Coull Installs Hybrid System for Webb – Design Science Architects

Waterford, CT – JM Coull, Inc. (JMC) with offices in Shelton is building F.W. Webb’s newest branch facility in Waterford.

Waterford, CT – JM Coull, Inc. (JMC) with offices in Shelton is building F.W. Webb’s newest branch facility in Waterford.

JMC has teamed with Design Science architects to deliver the design-build project for April, 2011. Construction began in July on the multi-purpose building, which will feature a showroom for F.W. Webb’s plumbing supply products, office and self-serve areas and a warehouse.

An important feature of the project is the closed loop hybrid solar-geothermal system, to be used for heating and cooling the facility and for hot water. The state-of-the-art system combines geothermal and solar technologies to handle 85 percent of the heating and cooling load for the building.

JM Coull hired Turner Building Science & Design to advise F.W. Webb on the selection and engineering of the hybrid system. In addition to supporting the company’s “Go Green” initiative, an analysis of the high cost and relative inefficiency of propane (the alternative fuel source in the area) demonstrated the financial wisdom of the choice. Jeffrey Harrison, Turner’s senior vice president and the engineer who designed the system, says F.W. Webb can expect to save $24,000 to $60,000 annually, depending upon fluctuations in the cost of propane.
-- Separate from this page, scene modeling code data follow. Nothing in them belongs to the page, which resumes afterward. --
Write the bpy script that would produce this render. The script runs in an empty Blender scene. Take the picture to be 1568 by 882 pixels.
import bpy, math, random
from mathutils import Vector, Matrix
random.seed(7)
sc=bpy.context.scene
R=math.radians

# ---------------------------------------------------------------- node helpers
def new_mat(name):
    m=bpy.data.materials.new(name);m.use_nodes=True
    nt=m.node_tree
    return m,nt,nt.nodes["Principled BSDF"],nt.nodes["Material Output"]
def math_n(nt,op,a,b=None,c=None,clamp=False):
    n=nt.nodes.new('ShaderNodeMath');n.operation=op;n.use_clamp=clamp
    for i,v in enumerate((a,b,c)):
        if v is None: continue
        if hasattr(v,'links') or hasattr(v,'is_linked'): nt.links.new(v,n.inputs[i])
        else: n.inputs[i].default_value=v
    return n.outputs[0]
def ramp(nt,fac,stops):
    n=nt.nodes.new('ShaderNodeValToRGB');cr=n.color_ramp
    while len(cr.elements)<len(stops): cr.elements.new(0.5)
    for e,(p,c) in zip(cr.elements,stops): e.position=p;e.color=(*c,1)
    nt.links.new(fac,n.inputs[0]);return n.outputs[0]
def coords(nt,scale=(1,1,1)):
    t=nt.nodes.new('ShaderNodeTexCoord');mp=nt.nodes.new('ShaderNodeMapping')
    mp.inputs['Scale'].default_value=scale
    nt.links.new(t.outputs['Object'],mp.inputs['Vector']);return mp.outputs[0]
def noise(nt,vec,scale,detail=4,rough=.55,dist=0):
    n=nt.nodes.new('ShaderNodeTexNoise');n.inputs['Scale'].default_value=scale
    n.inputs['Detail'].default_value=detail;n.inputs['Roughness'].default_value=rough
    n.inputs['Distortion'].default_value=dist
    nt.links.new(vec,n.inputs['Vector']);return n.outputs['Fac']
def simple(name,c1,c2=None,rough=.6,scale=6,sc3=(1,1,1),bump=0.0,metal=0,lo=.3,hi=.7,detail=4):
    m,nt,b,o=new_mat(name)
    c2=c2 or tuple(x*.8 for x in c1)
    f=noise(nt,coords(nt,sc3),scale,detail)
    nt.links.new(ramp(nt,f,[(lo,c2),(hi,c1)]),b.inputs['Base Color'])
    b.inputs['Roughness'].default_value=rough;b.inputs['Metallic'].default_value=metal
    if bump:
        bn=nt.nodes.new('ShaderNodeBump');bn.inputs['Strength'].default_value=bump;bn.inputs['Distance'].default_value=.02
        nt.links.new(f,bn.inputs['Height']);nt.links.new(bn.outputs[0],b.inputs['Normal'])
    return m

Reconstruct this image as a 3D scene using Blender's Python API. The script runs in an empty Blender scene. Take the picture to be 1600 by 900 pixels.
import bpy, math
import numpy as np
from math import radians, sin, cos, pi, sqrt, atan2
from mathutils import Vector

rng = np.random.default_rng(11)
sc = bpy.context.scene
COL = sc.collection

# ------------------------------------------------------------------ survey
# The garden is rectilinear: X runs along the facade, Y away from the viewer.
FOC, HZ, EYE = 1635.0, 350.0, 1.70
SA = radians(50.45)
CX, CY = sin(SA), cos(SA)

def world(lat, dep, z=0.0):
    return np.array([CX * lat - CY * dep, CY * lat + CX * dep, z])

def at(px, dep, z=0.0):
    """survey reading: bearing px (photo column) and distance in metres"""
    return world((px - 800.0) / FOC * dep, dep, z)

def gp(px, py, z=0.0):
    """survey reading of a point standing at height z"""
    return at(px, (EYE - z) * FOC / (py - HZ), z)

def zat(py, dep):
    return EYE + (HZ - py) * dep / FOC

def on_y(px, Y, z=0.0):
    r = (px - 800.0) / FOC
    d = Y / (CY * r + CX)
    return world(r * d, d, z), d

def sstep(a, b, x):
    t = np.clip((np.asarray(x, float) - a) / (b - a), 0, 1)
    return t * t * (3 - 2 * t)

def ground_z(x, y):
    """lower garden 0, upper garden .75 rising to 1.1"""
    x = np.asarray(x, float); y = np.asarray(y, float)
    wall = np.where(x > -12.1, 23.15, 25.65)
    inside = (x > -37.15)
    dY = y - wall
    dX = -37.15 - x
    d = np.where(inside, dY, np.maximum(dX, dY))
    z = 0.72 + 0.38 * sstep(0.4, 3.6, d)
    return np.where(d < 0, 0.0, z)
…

Twelve 500-foot earth coupled boreholes—each of which contains a closed-loop, U-tube heat exchanger—will allow the building to make use of the relatively constant temperatures below the earth’s surface—warmer than the surface in winter and cooler in summer.

Fifty roof-mounted thermal solar panels are integral to the system, harnessing solar energy and feeding it into the 10,000-gallon underground solar storage tank. High efficiency and lower environmental risk- features include the use of a solar panel drain-back configuration using plain water instead of glycol which eliminates the need for efficiency-robbing heat exchangers or glycol additives. A single evacuated tube, high-temperature thermal solar panel will provide domestic hot water.